Will Obama's health care plan outlaw private insurance?

From IBD:
Still Not An Option

EXCERPTS: "Not fully trusting our own interpretation, we asked for confirmation from the House Ways and Means Committee. Sources there agreed: The bill would indeed shut down the individual private health care insurance market.

Our impression was further confirmed Monday when Rep. Dave Camp, the ranking member on Ways and Means, told us that "any existing plan will not be able to enroll members." There will be "a prohibition," the Michigan Republican said, "on enrolling individuals in private health plans" after the bill becomes law in 2013.

It was also confirmed by Ways and Means staff director Cybele Bjorklund, who, in response to questions from Republican Rep. Paul Ryan of Wisconsin during a committee markup session, admitted last week that insurance providers "cannot create new policies outside of that window outside of the exchange.""

. . .

"In trying to prove the exchange will be a private market, the bill's own supporters actually prove our point. Rep.

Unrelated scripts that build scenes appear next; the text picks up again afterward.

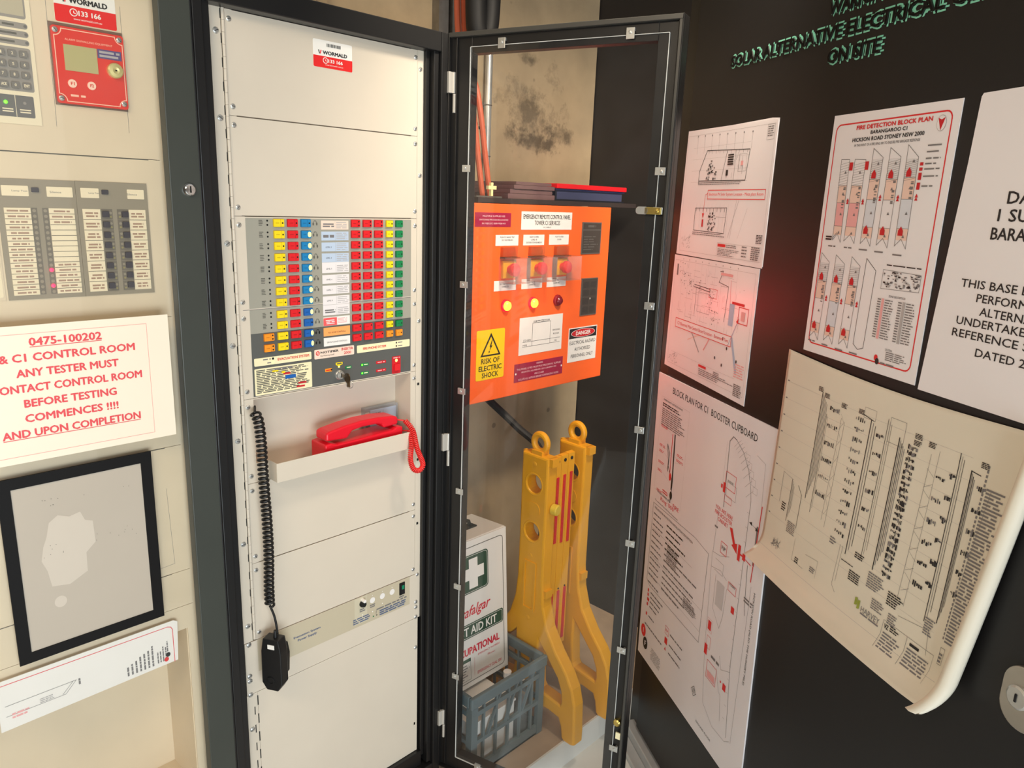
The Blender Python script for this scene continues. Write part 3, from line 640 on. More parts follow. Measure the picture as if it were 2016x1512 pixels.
# lamp and label panels
im = []
g = G(); MG = M('module_grey', (150, 140, 122), .5); MD = M('module_slot', (116, 108, 96), .5); LBL = M('aged_label', (240, 224, 192), .5); BTN = M('dark_blue_button', (62, 58, 66), .5)
g.box(-.3800, -.2716, -.0015, 0, 1.4875, 1.6718, MG); g.y = -.0015
for x0, x1 in ((-.3365, -.328), (-.3212, -.3128)):
    g.rect(x0, 1.4945, x1, 1.629, MD, 1)
    for k in range(16): g.ell((x0+x1)/2, 1.6245-k*.00843, .0026, .0026, MG, 2, 10)
ma = g.build('indicator_module', alarm)
def labels(x0, x1, n, cols, pr, seed, parent):
    random.seed(seed); g = G(); g.box(x0, x1, -.0023, -.0016, 1.4945, 1.6285, LBL); g.y = -.0023; h = .134/n
    for k in range(n):
        z = 1.6285-h*k
        if k: g.rect(x0, z-.0004, x1, z+.0004, MD, 1)
        if pr(k): g.greek(x0+.003, z-h*.82, x1-.003, z-h*.25, 1 if n == 16 else 2, M('brown_print', (170, 138, 116), .5), 1, .55, .25, True, word=.012)
    g.build('label_strip', parent)
labels(-.3722, -.3370, 16, 1, lambda k: True, 1, ma); labels(-.3121, -.2762, 16, 1, lambda k: k < 3 or k > 9, 2, ma)
g = G(); g.box(-.2712, -.1615, -.0015, 0, 1.4875, 1.6722, MG); g.y = -.0015
for x0, x1, lx in ((-.2365, -.2192, -.2223), (-.2122, -.1942, -.2082)):
    g.rect(x0, 1.4945, x1, 1.629, MD, 1)
    for k in range(8): g.ell(lx, 1.6225-k*.01685, .0022, .0022, MG, 2, 10); g.ell(lx, 1.6165-k*.01685, .0018, .0018, M('olive_lamp', (150, 140, 96), .5), 2, 10); g.rect(x0, 1.6115-k*.01685, x1, 1.6121-k*.01685, MG, 3)
mb = g.build('indicator_module', alarm)
labels(-.2642, -.2378, 8, 1, lambda k: True, 3, mb); labels(-.1937, -.1668, 8, 1, lambda k: True, 4, mb)
for x in (-.2303, -.2003):
    for k in range(8): g = G(); g.prism(rr_pts(x-.005, 1.6207-k*.01675-.0048, x+.005, 1.6207-k*.01675+.0048, .001, 3), -.005, -.0018, BTN); g.build('button', mb)
for pa, hs, bx in ((ma, ((-.3725, -.3370), (-.3125, -.2760)), -.3282), (mb, ((-.2643, -.2374), (-.1938, -.1670)), -.2283)):
    for n_, (x0, x1) in enumerate(hs):
        g = G(); g.prism(rr_pts(x0, 1.6460, x1, 1.6615, .001, 3), -.0022, -.0015, LBL); g.y = -.0022
        g.text(('Lamp Test', 'Silence')[n_], (x0+x1)/2+(.006 if n_ == 0 else -.006), 1.6535, .021 if pa is ma and n_ == 0 else .016, .0032, GREY, 1)
        g.build('header_label', pa)
    g = G(); g.prism(rr_pts(bx-.005, 1.6523, bx+.005, 1.6595, .001, 3), -.004, -.0015, BTN); g.build('button', pa)
for z in (1.5325, 1.5074):
    g = G(); g.lathe((-.3172, -.0018, z), (0, -1, 0), [(0, .0030), (.0016, .0026), (.0026, .0001)], LITR, 12); g.build('lamp', ma)
g = G(); g.box(-.52, -.3835, -.0015, 0, 1.4885, 1.6718, PANEL2); g.prism(rr_pts(-.48, 1.4925, -.386, 1.56, .003, 3), -.0022, -.0015, LBL); g.build('label_panel', alarm)
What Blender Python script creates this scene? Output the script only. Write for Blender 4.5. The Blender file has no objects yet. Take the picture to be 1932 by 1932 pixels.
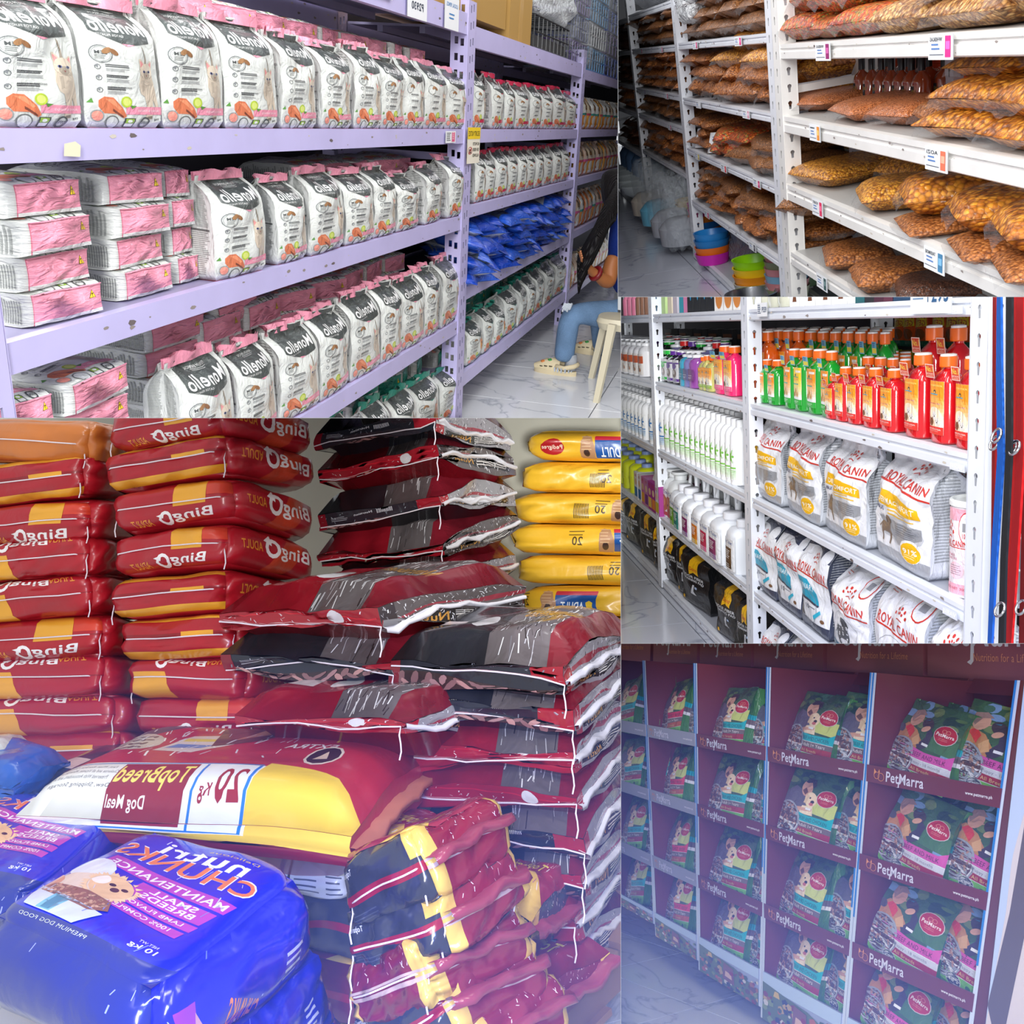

Henry Waxman, D-Calif., complains in a letter on the next page that last week's editorial is "factually incorrect and highly misleading" yet admits three paragraphs later that outside the exchange, providers "can't continue to market" existing "policies to new customers."

Waxman, who chairs the House Energy and Commerce Committee, also claims the legislation "will create a transparent insurance marketplace," apparently unaware that government cannot create a market. The government can create coalitions of private companies, which are eventually co-opted by the state. And it has given itself the power to seize private companies, as with General Motors.

But it cannot fabricate a market. Anyone who thinks it can, does not know how markets work."
IBD's evidence looks pretty damning to me.
"The government can create coalitions of private companies, . . . "
Isn't that what fascist states do?

1 comment:

  1. Thanks for the link. According to news reports, this bill, which is ever evolving, seems to be a classic example of nonobjective writing. No passage in it, apparently, says, "There shall be no private market in health insurance." But the effect of the bill is exactly that.

    I still haven't heard of any Republican politician saying publicly that this bill is wrong in principle. Perhaps in another 20 years some will.